Skip to main content

Sermons in Stone

There are people who genuinely appreciate paintings, poetry, and other arts.  I wish I did.  It seems like I only respond to music, occasionally writing, and even "architecture" once in a while.

Be that as it may, this is time for our annual pilgrimage to a stony picnic table in southwestern Utah.


This stone picnic table is almost a religious shrine to me.

Who is responsible for it?  Surely not some BLM bureaucrats!   For one thing, the picnic table is not ADA (wheelchair) compliant.  Besides that, it is too imaginative for bureaucrats.  Perhaps the BLM offered a competition to the local schools, and one of them came up with this.


There is a patio stone quarry a mile away.  In the backdrop, the photos show Gooseberry Mesa.  This picnic table should be offered in the dictionaries for the word, autochthonous.  It seems to grow right out of the rocky ground nearby, as if people didn't have to do anything to build it.  I literally fluttered my eyelashes at it.

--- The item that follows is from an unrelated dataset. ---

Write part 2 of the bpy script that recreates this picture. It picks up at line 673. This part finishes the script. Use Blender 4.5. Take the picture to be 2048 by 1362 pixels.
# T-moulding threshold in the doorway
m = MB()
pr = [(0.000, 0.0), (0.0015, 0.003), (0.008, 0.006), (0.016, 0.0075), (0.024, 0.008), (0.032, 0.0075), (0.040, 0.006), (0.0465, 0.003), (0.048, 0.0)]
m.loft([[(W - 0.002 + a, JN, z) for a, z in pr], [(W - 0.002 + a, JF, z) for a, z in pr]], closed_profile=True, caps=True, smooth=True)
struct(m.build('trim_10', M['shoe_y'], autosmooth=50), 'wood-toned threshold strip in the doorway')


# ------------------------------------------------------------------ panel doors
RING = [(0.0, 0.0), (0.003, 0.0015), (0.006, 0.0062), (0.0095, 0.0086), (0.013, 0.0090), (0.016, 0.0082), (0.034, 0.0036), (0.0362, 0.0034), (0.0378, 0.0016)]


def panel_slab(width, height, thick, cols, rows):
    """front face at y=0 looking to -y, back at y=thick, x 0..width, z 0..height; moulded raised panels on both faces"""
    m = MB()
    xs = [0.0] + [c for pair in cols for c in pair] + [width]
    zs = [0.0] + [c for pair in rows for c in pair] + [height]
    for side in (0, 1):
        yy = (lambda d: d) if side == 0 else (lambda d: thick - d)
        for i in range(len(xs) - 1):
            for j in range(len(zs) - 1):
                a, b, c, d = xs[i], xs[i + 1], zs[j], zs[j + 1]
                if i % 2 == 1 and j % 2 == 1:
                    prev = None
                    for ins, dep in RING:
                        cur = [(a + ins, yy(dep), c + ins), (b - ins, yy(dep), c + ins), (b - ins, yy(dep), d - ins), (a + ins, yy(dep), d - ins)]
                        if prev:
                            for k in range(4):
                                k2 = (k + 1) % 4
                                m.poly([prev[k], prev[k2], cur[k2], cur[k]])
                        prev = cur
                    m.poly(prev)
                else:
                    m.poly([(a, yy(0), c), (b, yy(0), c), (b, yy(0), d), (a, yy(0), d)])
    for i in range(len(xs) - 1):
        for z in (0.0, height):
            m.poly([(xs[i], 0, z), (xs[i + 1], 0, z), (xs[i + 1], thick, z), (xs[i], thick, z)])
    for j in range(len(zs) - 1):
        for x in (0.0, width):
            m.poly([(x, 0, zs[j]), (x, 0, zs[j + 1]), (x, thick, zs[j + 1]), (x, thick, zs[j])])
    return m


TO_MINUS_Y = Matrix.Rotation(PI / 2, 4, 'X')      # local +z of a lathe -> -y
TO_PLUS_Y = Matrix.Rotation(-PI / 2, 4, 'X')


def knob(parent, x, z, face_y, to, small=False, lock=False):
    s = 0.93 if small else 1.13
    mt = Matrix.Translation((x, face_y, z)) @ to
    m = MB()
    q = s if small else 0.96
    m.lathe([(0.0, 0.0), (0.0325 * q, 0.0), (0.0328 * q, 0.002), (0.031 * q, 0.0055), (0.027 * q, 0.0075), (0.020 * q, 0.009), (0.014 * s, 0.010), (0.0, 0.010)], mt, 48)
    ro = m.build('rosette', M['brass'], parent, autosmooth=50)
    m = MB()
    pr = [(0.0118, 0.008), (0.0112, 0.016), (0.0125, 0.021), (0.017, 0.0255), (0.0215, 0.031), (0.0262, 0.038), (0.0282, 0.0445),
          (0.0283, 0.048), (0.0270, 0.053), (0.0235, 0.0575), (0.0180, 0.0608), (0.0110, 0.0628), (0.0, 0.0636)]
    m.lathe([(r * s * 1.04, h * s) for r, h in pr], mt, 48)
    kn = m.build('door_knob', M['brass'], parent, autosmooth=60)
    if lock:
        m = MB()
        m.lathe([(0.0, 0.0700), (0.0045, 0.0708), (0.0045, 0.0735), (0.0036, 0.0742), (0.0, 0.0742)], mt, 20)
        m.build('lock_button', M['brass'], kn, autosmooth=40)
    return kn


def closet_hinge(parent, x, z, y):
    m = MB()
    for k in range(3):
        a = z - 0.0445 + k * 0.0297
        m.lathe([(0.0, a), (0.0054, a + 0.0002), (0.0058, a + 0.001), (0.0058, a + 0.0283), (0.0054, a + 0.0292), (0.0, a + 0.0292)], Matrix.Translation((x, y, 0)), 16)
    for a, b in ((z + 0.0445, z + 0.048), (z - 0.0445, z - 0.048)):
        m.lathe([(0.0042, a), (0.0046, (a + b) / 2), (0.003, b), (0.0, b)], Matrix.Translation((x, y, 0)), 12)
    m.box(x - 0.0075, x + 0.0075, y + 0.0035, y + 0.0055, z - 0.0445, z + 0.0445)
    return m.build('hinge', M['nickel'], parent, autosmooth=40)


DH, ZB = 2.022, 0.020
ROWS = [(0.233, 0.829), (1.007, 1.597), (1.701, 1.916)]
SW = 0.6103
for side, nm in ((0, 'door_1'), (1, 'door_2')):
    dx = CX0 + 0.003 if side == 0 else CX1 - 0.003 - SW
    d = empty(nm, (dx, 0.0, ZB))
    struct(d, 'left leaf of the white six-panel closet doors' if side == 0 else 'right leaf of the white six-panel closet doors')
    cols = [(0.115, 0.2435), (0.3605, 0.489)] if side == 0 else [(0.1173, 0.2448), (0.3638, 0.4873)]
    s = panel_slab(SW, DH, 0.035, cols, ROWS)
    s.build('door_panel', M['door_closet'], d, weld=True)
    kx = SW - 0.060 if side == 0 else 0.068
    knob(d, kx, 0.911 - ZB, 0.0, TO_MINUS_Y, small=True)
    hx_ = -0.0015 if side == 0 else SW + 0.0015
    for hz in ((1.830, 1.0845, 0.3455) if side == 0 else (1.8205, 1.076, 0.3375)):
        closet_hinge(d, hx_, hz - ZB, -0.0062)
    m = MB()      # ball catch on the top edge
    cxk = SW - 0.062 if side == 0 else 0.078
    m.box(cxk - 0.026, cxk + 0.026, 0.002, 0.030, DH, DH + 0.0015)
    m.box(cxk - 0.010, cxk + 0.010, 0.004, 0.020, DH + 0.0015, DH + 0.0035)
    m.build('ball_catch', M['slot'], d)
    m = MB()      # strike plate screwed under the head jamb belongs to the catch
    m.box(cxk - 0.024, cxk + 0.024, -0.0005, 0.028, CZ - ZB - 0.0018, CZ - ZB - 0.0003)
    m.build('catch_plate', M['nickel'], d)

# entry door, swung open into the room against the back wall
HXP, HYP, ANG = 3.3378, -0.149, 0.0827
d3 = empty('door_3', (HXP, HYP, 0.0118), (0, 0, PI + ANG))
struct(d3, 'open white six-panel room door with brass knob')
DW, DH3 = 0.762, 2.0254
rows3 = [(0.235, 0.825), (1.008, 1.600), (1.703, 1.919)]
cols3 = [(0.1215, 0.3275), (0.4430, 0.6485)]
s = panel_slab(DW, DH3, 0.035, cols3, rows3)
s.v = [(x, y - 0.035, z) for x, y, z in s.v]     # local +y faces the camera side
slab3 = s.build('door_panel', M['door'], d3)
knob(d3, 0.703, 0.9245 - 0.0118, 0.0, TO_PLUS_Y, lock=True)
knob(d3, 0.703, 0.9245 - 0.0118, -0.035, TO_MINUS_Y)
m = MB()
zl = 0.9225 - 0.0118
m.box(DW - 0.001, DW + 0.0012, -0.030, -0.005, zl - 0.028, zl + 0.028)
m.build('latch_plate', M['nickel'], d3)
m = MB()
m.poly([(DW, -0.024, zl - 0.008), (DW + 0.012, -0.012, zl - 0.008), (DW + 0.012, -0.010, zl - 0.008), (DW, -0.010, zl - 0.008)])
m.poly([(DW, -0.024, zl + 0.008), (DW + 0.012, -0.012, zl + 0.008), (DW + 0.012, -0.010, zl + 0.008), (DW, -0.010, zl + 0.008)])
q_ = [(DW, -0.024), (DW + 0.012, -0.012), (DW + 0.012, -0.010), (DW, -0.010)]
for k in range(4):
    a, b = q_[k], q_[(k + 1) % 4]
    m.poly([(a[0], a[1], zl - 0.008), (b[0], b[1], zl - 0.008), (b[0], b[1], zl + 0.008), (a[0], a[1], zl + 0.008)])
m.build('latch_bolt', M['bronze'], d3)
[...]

But wait -- this is inverted.  The local topography was formed subtractively, not additively.  (Recall my sermons about differential erosion.)  So let's not imagine Fred Flintstone building the picnic table out of sedimentary shards of rock, but rather, imagine the picnic table forming over long periods of time, by erosion.

Isn't that what the art of sculpture is all about, according to Michelangelo?  Didn't he say that every stone has a sculpture inside, once the unwanted material is removed?